Thursday, January 29, 2009

GOP Looks To Find Their Purpose

The RNC is about to begin a four day meeting in Washington that is billed as a way to find their way in this new political world. After two consecutive cycles of being handily whipped at the polls, party leaders understand that something different has to happen. Even the theme of the weekend is being called "Republican for a Reason." What that reason is though, fails to grasp me...and most of the country.

From The Washington Post:

"Republican for a reason?" says Stephen Scheffler, a committeeman from Iowa, pausing before a banner carrying the slogan. "I don't know what that means."

This is not an occasion for high-fives. The committee is getting together to choose a new chairman, settling an unusually intense competition that includes former Maryland lieutenant governor and current omnipresent talking head Michael Steele.

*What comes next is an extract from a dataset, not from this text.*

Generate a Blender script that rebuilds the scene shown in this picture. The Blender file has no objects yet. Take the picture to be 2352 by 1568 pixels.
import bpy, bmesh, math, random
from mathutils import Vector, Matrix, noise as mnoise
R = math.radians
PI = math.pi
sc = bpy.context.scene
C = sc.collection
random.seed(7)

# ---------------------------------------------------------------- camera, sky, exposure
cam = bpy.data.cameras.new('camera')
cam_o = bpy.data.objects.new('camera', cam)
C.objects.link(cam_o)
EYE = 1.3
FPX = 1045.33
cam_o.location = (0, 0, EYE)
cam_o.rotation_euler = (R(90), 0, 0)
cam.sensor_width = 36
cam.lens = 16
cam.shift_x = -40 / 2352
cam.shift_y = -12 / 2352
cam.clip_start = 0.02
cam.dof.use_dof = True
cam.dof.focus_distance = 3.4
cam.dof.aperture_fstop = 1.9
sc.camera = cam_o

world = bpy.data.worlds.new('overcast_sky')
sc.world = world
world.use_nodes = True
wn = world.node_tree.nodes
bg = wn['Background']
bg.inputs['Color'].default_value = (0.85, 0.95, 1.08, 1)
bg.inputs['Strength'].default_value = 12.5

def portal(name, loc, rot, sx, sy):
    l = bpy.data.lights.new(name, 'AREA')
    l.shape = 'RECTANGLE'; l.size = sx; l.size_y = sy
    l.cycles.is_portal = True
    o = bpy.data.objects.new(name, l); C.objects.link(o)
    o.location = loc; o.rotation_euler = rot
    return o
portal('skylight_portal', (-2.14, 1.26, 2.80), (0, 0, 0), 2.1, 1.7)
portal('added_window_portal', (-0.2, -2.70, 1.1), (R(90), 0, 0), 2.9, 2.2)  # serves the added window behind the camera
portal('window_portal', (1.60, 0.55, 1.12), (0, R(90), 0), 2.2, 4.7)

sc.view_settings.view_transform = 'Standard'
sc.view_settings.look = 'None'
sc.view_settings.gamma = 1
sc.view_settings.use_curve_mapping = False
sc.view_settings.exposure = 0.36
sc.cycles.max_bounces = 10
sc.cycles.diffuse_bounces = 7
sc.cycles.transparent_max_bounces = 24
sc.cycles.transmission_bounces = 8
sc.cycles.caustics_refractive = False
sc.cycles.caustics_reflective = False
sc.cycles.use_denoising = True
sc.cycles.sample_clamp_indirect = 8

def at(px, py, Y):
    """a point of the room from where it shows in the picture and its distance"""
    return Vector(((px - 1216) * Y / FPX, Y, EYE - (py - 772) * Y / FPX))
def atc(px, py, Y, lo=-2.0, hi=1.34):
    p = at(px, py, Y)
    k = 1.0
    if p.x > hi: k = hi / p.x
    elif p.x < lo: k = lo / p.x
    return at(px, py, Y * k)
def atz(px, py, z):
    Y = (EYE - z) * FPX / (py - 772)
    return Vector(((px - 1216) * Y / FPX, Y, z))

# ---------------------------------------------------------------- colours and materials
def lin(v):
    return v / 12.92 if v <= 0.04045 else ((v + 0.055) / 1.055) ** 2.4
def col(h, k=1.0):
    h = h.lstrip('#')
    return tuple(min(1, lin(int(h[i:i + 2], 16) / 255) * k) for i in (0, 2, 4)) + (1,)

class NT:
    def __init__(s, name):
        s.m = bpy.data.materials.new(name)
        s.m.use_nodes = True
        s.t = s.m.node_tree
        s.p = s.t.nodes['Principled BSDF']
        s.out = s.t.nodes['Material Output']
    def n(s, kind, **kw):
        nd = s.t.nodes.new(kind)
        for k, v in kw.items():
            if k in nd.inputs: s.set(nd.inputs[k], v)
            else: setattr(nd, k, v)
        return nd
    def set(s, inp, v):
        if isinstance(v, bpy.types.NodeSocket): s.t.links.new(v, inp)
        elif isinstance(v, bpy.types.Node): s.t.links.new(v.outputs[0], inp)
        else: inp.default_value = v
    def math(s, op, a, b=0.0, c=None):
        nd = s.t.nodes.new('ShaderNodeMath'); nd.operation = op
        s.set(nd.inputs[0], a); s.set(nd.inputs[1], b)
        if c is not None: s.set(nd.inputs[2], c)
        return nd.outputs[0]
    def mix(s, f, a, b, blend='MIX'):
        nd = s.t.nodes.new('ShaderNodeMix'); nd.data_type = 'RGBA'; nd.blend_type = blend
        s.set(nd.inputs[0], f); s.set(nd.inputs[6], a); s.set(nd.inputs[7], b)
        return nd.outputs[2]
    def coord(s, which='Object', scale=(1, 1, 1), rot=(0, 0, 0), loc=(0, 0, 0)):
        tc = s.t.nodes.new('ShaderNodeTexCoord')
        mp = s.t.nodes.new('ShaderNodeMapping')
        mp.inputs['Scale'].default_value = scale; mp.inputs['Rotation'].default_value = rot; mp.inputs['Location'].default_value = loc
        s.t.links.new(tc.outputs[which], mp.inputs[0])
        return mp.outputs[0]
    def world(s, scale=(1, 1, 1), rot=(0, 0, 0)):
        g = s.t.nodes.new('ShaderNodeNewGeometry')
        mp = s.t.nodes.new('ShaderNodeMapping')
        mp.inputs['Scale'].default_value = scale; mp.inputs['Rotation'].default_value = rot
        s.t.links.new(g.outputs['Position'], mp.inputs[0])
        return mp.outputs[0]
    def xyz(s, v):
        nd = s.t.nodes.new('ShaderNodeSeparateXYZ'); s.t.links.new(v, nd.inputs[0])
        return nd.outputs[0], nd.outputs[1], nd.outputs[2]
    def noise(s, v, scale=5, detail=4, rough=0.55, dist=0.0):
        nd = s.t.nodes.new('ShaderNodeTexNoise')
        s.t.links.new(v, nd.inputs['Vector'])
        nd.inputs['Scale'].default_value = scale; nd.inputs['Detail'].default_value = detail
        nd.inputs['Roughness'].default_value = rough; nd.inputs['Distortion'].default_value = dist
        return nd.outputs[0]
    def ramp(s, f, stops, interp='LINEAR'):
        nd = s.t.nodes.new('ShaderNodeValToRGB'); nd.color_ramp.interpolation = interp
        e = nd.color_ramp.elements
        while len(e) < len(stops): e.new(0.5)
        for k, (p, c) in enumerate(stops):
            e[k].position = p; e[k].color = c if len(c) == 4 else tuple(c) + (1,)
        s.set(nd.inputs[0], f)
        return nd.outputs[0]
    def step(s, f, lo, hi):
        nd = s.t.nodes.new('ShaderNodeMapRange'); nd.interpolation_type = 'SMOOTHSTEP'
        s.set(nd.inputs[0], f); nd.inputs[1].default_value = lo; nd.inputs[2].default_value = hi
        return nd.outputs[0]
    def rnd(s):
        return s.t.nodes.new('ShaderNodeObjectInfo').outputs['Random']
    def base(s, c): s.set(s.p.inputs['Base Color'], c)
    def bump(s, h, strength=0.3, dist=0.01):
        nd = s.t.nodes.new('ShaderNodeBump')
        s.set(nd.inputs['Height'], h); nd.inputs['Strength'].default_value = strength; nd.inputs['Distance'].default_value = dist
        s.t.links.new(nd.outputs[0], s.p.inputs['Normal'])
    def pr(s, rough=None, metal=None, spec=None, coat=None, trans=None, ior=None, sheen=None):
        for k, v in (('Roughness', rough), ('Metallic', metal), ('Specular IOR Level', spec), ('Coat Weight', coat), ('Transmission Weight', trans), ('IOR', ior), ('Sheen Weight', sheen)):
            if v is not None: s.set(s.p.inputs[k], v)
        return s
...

It will also consider whether to issue a call to put the kibosh on President Obama's stimulus plan and any future industry bailouts. A few young women in blue T-shirts hand out stickers promoting a candidate for chairman, Saul Anuzis, of Michigan. None of the other candidates seem to bother.

The members linger over soup in the hotel restaurant and chat quietly in the hallway. Ron Kaufman -- a committeeman who was tight with Daddy Bush -- tries to sell a couple of fellow members on the virtues of Ayn Rand's "The Fountainhead." Eventually the group files behind closed doors to commiserate in secret. Beginning today it will open things up for publicly consumable speechifying.

Making speeches about doing something different, or worse, going back to the "roots" of being a Republican (whatever that means) and casting off the big government ways of the last eight years isn't going to get them anywhere. The Republican way has failed and they know it. The American people have caught on to their game and punished them for it. Yet, Republican leaders are trying to hold on to some mythical image of a glorious party past by.

Like Ayn Rand's writing, the theoretical greatness of being able to take care of yourself sounded like a dream on the pages of her book is much the same as the rhetoric of the speeches given by Boehner, McConnell and the suckers that get to head the party apparatus this year. If the Republicans want to succeed in getting back to being nationally relevant, they had better start compromising with the Democratic majority, or else they'll be tossed into the dustbin of history.